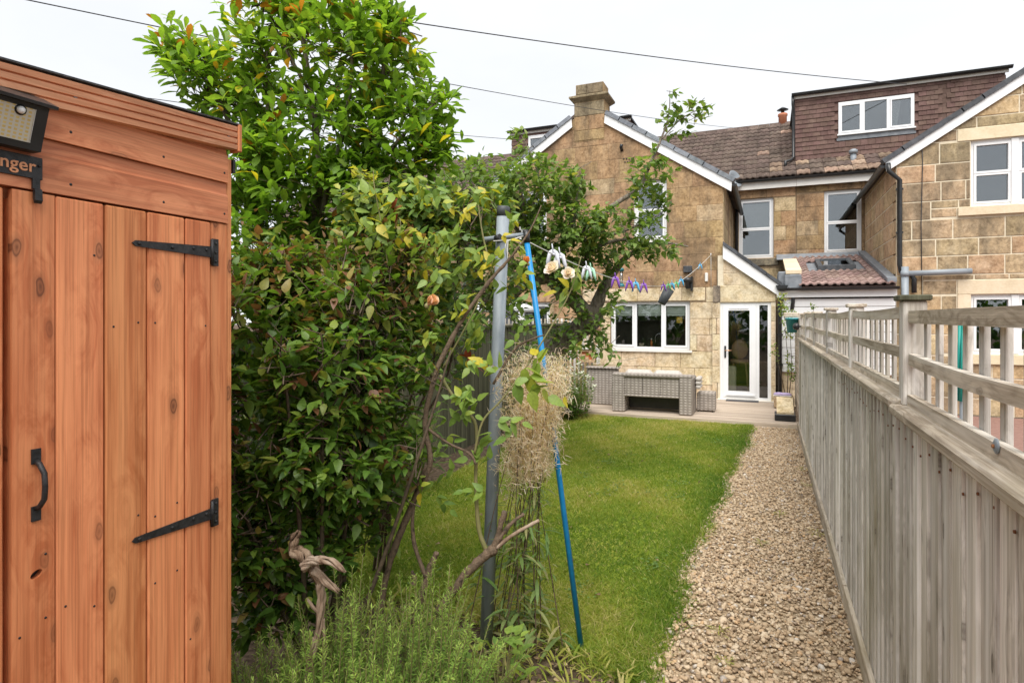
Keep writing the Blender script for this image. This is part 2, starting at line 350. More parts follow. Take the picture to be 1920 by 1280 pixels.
M['needle'] = leafmat('rosemary_needle', [(0, (.09, .18, .045)), (.5, (.22, .36, .07)), (1, (.46, .60, .13))], .4, .6)
M['grass'] = leafmat('grass_blade', [(0, (.10, .19, .022)), (.42, (.235, .315, .043)), (.70, (.39, .39, .085)), (1, (.57, .48, .25))], .5, .6, .25)
M['petal_peach'] = leafmat('peach_petal', [(0, (.82, .48, .32)), (1, (.86, .62, .47))], .3, .6, .2)
M['petal_orange'] = leafmat('orange_petal', [(0, (.80, .30, .08)), (1, (.85, .42, .16))], .3, .6, .2)
M['petal_pink'] = leafmat('pale_pink_petal', [(0, (.85, .68, .68)), (1, (.88, .84, .84))], .3, .6, .2)
M['petal_white'] = leafmat('white_petal', [(0, (.74, .75, .72)), (1, (.82, .82, .8))], .3, .6, .2)
M['petal_lilac'] = leafmat('lilac_petal', [(0, (.55, .26, .50)), (1, (.70, .42, .62))], .3, .6, .2)

# ================================================================== SETTING: ground, lawn, path, deck
def sheet(name, pts, z, mat, kind='structure'):
    mb = MB(); mb.add([(x, y, z) for x, y in pts], [tuple(range(len(pts)))]); o = mb.build(name, mat); tag(o, kind=kind); return o
sheet('ground', [(-120, -60), (120, -60), (120, 160), (-120, 160)], -.012, M['soil'])
def edge_x(y):           # ragged boundary of lawn and path
    base = np.interp(y, [0, 3, 4, 5.9, 7.4, 10.45], [-.50, -.51, -.50, -.43, -.34, -.20])
    return base + .03 * math.sin(y * 2.3) + .025 * math.sin(y * 5.1 + 1)
def front_y(x):          # ragged front edge of the lawn at the bed
    return float(np.interp(x, [-3.2, -1.8, -1.2, -.8, -.4], [3.1, 3.25, 3.2, 3.0, 2.75])) + .05 * math.sin(x * 9)
ys = np.linspace(2.8, 10.42, 60)
lawn_pts = [(x, front_y(x)) for x in np.linspace(-3.25, edge_x(2.9), 24)] + [(edge_x(y), y) for y in ys[2:]] + [(-3.0, 10.42), (-3.1, 9.5), (-3.25, 7)]
sheet('lawn', lawn_pts, .004, M['lawn'])
sheet('gravel_path', [(edge_x(y) - .06, y) for y in np.linspace(.2, 10.4, 40)] + [(.45, 10.4), (.45, .2)], -.004, M['gravel_bed'])
sheet('neighbour_patio', [(.56, -2), (9, -2), (9, 13.05), (.56, 13.05)], .0, M['patio'])

def in_lawn(x, y): 
    ex = np.interp(y, [0, 3, 4, 5.9, 7.4, 10.45], [-.50, -.51, -.50, -.43, -.34, -.20]) + .03 * np.sin(y * 2.3) + .025 * np.sin(y * 5.1 + 1)
    fy = np.interp(x, [-3.2, -1.8, -1.2, -.8, -.4], [3.1, 3.25, 3.2, 3.0, 2.75]) + .05 * np.sin(x * 9)
    return (x < ex + rng.normal(0, .03, len(x))) & (y > fy - rng.uniform(0, .12, len(x))) & (x > -3.25) & (y < 10.42)
def patch(x, y):
    big = np.sin(x * 1.9 + 2.2 * np.sin(y * .8 + 1)) * np.sin(y * 1.3 + 1.5 * np.sin(x * 1.2)); return .55 * big + .75 * (np.sin(x * 3.1 + 1.3 * np.sin(y * 1.7)) + np.sin(y * 2.6 + 1.1 * np.sin(x * 2.9 + 2)) + .7 * np.sin(x * 7.3 + y * 5.9) + .5 * np.sin(x * 13 - y * 11)) / 3.2
def grass():
    n = 280000
    y = 2.85 + 7.6 * rng.random(n) ** 1.35; x = rng.uniform(-3.25, 0, n)
    k = in_lawn(x, y); x, y = x[k], y[k]; n = len(x)
    p = patch(x, y)
    edge = np.clip(1 - np.abs(x - np.interp(y, [0, 3, 4, 5.9, 7.4, 10.45], [-.50, -.51, -.50, -.43, -.34, -.20])) / .3, 0, 1)
    h = rng.uniform(.014, .034, n) * (1 + .35 * p) * (1 + .9 * edge * rng.random(n)) * (1 + .04 * y)
    a = rng.uniform(0, 2 * np.pi, n); wd = rng.uniform(.0012, .0026, n) * (1 + .14 * y)
    lx, ly = rng.normal(0, .95, n) * h, rng.normal(0, .95, n) * h
    dx, dy = np.cos(a) * wd, np.sin(a) * wd; z0 = np.full(n, .002)
    V = np.stack([np.stack([x - dx, y - dy, z0], 1), np.stack([x + dx, y + dy, z0], 1),
                  np.stack([x + dx * .7 + lx * .4, y + dy * .7 + ly * .4, h * .6], 1), np.stack([x - dx * .7 + lx * .4, y - dy * .7 + ly * .4, h * .6], 1),
                  np.stack([x + lx, y + ly, h], 1)], 1).reshape(-1, 3)
    b = np.arange(n)[:, None] * 5
    t = np.clip(.45 + .36 * p - .26 * edge + rng.normal(0, .16, n), 0, 1)
    dead = rng.random(n) < (.06 + .26 * np.clip(p - .1, 0, 1)); t[dead] = rng.uniform(.8, 1, dead.sum())
    me = fastmesh('lawn_grass', V, [b + np.array([0, 1, 2, 3]), b + np.array([3, 2, 4])], M['grass'], True, np.repeat(t, 5))
    tag(ob('lawn_grass', me), kind='stuff')
grass()

def stones_mesh(n, near, seed):
    g = np.random.default_rng(seed); bm = bmesh.new(); bmesh.ops.create_icosphere(bm, subdivisions=2 if near else 1, radius=1)
    bm.verts.index_update(); T = np.array([v.co[:] for v in bm.verts]); F = np.array([[v.index for v in f.verts] for f in bm.faces]); bm.free()
    return T, F
def gravel():
    Vs, Fs, Ts, b = [], [], [], 0
    for near, n, y0, y1 in ((True, 9500, .9, 4.3), (False, 25000, 4.1, 10.4)):
        T, F = stones_mesh(n, near, 3)
        y = rng.uniform(y0, y1, n); ex = np.array([edge_x(q) for q in y]); x = ex - .05 + (.43 - ex + .05) * rng.random(n)
        stray = rng.random(n) < .015; x[stray] -= rng.uniform(0, .12, stray.sum())
        s = rng.gamma(6, .00140, n).clip(.005, .024); z = s * .35 + rng.uniform(0, .010, n)
        sc = np.stack([s * rng.uniform(.8, 1.35, n), s * rng.uniform(.7, 1.1, n), s * rng.uniform(.45, .8, n)], 1)
        jit = 1 + .16 * rng.normal(0, 1, (8, len(T), 1)); TT = T[None] * jit
        P = TT[rng.integers(0, 8, n)] * sc[:, None, :]
        a = rng.uniform(0, 2 * np.pi, n); ca, sa = np.cos(a), np.sin(a); e = rng.normal(0, .35, n); ce, se = np.cos(e), np.sin(e)
        X, Y, Z = P[..., 0], P[..., 1], P[..., 2]
        X, Z = X * ce[:, None] - Z * se[:, None], X * se[:, None] + Z * ce[:, None]
        X, Y = X * ca[:, None] - Y * sa[:, None], X * sa[:, None] + Y * ca[:, None]
        V = np.stack([X + x[:, None], Y + y[:, None], Z + z[:, None]], 2).reshape(-1, 3)
        Vs.append(V); Fs.append((F[None] + (np.arange(n) * len(T))[:, None, None]).reshape(-1, 3) + b); b += len(V)
        Ts.append(np.repeat(rng.random(n), len(T)))
    m, t, nn, l, bs, o = new('gravel_stone'); a = nn('ShaderNodeAttribute'); a.attribute_name = 'tint'
    c = ramp(t, a.outputs['Fac'], [(0, (.24, .17, .11)), (.2, (.41, .30, .19)), (.5, (.51, .395, .265)), (.78, (.57, .47, .345)), (.9, (.50, .33, .18)), (.97, (.32, .28, .25)), (1, (.66, .61, .54))])
    c = mixc(t, .45, c, ramp(t, noise(t, coords(t), 120, 4), [(.3, (.6, .57, .52)), (.7, (1.25, 1.22, 1.18))]), 'MULTIPLY')
    l(c, bs.inputs['Base Color']); bs.inputs['Roughness'].default_value = .85
    me = fastmesh('gravel', np.concatenate(Vs), Fs, m, False, np.concatenate(Ts)); tag(ob('gravel', me), kind='stuff')
gravel()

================

> Request
Everything from the first line to the line with "(.70, .42, .62))], .3, .6, .2)" must be repeated exactly, and nothing else. Leave the pictures out.

> Final result
Keep writing the Blender script for this image. This is part 2, starting at line 350. More parts follow. Take the picture to be 1920 by 1280 pixels.
M['needle'] = leafmat('rosemary_needle', [(0, (.09, .18, .045)), (.5, (.22, .36, .07)), (1, (.46, .60, .13))], .4, .6)
M['grass'] = leafmat('grass_blade', [(0, (.10, .19, .022)), (.42, (.235, .315, .043)), (.70, (.39, .39, .085)), (1, (.57, .48, .25))], .5, .6, .25)
M['petal_peach'] = leafmat('peach_petal', [(0, (.82, .48, .32)), (1, (.86, .62, .47))], .3, .6, .2)
M['petal_orange'] = leafmat('orange_petal', [(0, (.80, .30, .08)), (1, (.85, .42, .16))], .3, .6, .2)
M['petal_pink'] = leafmat('pale_pink_petal', [(0, (.85, .68, .68)), (1, (.88, .84, .84))], .3, .6, .2)
M['petal_white'] = leafmat('white_petal', [(0, (.74, .75, .72)), (1, (.82, .82, .8))], .3, .6, .2)
M['petal_lilac'] = leafmat('lilac_petal', [(0, (.55, .26, .50)), (1, (.70, .42, .62))], .3, .6, .2)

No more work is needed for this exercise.